Beijing, Sinata.id – Pemerintah China akan menaikkan harga alat kontrasepsi, termasuk kondom, sebesar 13 persen mulai 1 Januari 2026.
Kebijakan ini dilakukan dengan menghapus pengecualian Pajak Pertambahan Nilai (PPN) yang selama hampir 30 tahun diberlakukan untuk produk kontrasepsi.
Perubahan aturan ini merupakan bagian dari upaya pemerintah meningkatkan angka kelahiran di tengah krisis demografi yang sedang dialami negara tersebut.

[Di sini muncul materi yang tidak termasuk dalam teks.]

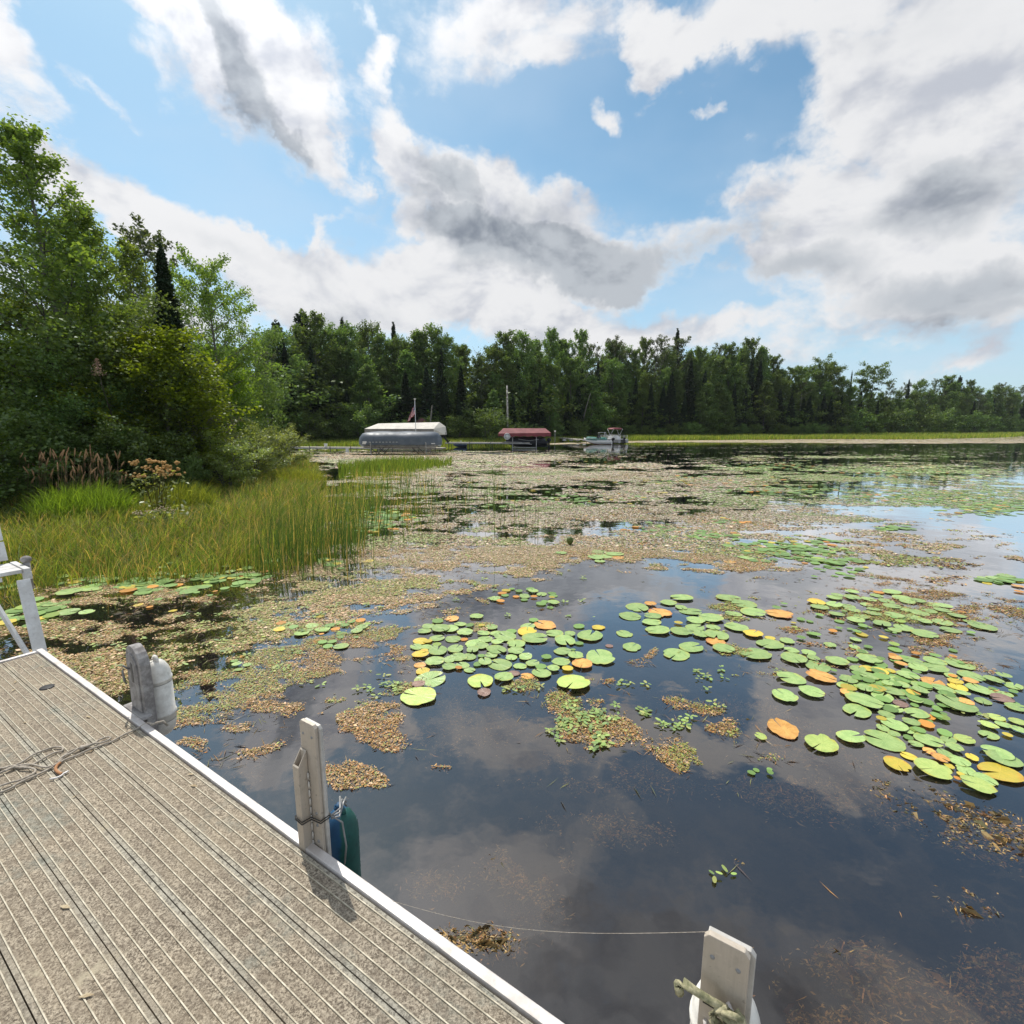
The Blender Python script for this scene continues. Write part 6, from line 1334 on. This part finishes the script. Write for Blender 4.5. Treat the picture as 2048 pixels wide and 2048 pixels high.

Aturan baru ini telah disahkan melalui undang-undang pada Desember 2024 dan memberikan waktu satu tahun bagi pemerintah daerah serta pelaku usaha untuk menyesuaikan diri dengan kebijakan tersebut.
Selain itu, pemerintah juga mencabut PPN untuk sejumlah layanan yang dianggap dapat mendukung peningkatan angka kelahiran, seperti penitipan anak, perawatan lansia, dan layanan terkait pernikahan.
Menurut laporan Indonesia World of Buzz, kebijakan ini diambil sebagai respons terhadap rendahnya angka kelahiran China yang hanya sekitar 6,77 per 1.000 penduduk pada 2024.
Data Bank Dunia mencatat tingkat kesuburan penduduk China pada 2023 berada di angka 1,0, jauh di bawah angka ideal 2,1 yang dibutuhkan untuk menjaga kestabilan populasi.
Langkah ini merupakan perubahan dari kebijakan lama China yang selama 1979-2015 sangat ketat membatasi jumlah anak per keluarga.
Pada masa itu, kontrasepsi dan sterilisasi didorong luas demi mengendalikan pertumbuhan penduduk.
Namun, kebijakan kenaikan harga alat kontrasepsi ini memicu kekhawatiran.
Sejumlah pengamat menilai hal tersebut dapat meningkatkan risiko penyebaran penyakit menular seksual dan tidak langsung menanggulangi permasalahan utama, yaitu tingginya biaya membesarkan anak di China.
Menurut Lembaga Penelitian Kependudukan YuWa, rata-rata biaya sampai seorang anak berusia 18 tahun mencapai 538 ribu yuan (sekitar Rp 100 juta), menempatkan China sebagai salah satu negara dengan biaya pengasuhan anak tertinggi di dunia. (*)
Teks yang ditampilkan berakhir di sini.